An expanding private sector is not only more able to affect the location of protest, but is taking a bigger role in controlling and preventing protest. Chapter 8 examines the range of private law remedies companies and other bodies are using against protesters. Mead reviews the range of actions available; such as defamation, trespass, nuisance and harassment and a range of economic torts; conspiracy, procuring or inducing a breach of contract. Civil injunctions are increasingly used to obtain court orders preventing groups from protesting outside companies and even universities. Mead points out that in this arena, governed by private law principles primarily concerned to protect property rights, human-rights issues are seldom central to determinations. The standard of proof is also set at a far lower level, even though the potential level of liability protesters face in dealing with large corporations using private law actions can be significant. Although the term is not used in the text, many of these cases fall squarely into what can be called the ‘Strategic Lawsuits Against Public Participation’ (‘SLAPP’) lawsuit category, a corporate tactic drawing increasing criticism globally.

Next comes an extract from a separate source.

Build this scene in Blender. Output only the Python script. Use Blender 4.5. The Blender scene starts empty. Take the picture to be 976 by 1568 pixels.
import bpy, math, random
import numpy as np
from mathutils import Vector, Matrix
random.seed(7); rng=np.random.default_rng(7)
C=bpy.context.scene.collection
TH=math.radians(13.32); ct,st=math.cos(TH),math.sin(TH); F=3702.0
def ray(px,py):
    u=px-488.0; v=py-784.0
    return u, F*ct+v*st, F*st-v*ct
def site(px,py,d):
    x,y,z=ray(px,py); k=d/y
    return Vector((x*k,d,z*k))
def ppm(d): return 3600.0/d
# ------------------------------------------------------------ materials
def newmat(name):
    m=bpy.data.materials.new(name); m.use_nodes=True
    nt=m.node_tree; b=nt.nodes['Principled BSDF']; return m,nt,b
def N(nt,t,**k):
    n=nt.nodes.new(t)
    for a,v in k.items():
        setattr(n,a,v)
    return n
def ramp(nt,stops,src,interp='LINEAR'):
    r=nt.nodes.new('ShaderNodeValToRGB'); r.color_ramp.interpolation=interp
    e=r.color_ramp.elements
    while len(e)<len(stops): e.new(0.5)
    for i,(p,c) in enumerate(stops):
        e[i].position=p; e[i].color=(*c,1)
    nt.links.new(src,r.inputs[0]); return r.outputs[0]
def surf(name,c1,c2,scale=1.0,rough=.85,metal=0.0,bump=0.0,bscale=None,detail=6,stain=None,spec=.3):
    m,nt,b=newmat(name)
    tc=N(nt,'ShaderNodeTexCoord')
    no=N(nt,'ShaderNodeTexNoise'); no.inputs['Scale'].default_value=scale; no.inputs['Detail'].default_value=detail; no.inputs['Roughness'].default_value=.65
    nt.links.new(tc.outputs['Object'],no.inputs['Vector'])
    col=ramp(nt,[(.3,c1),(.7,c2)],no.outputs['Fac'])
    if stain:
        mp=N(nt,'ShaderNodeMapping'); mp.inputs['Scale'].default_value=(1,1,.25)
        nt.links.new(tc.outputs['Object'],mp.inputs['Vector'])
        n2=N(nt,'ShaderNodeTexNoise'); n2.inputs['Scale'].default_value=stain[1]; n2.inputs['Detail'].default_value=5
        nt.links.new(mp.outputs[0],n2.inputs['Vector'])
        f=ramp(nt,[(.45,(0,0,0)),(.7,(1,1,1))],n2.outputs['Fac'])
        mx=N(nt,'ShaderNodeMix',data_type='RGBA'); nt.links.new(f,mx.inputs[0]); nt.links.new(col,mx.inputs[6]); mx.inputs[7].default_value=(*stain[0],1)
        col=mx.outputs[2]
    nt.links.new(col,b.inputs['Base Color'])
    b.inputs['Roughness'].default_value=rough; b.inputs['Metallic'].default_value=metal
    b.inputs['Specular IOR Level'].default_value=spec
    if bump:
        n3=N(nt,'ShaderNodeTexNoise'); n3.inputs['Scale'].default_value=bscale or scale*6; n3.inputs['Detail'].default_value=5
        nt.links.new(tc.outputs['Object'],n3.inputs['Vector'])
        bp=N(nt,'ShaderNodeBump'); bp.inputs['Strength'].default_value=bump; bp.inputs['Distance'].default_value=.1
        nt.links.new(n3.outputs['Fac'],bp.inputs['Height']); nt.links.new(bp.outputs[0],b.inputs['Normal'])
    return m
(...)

While sometimes over-whelming in its detail, this book is an invaluable resource, offering an insightful analysis of what is a huge array of material and issues. This book will appeal to a wide range of readers, from academics to legal practitioners, to activists and campaigners operating at the cold face.
REFERENCES:
Fenwick, H. and G. Phillipson. (2001)”Direct Action, Convention Values and the Human Rights Act” LEGAL STUDIES Vol. 25/535.
Mead, D. 2007. “The right to peaceful protest under the European Convention on Human Rights – a content study of Strasbough case law.” EUROPEAN HUMAN RIGHTS LAW REVIEW 345-384. [*415]
CASE REFERENCES:
AUSTIN v. COMMISSIONER OF POLICE [2009] UKHL 5 (28 January 2009).
BUKTA v. HUNGARY [2007] ECHR 25691/04 (17 July 2007)
CHORHERR v. AUSTRIA [1993] ECHR 13308/87 (25 August 1993).
OLLINGER v. AUSTRIA [2008] 48 EHRR 38.
PATYI v. HUNGARY [2008] ECHR 5529/05 (7 October 2008).
UNIVERSITY OF OXFORD v. BROUGHTON [2008] EWHC 75 (QB).
ZILIBERBERG v. MOLDOVA [2005] ECHR 61821/00 (1 February 2005).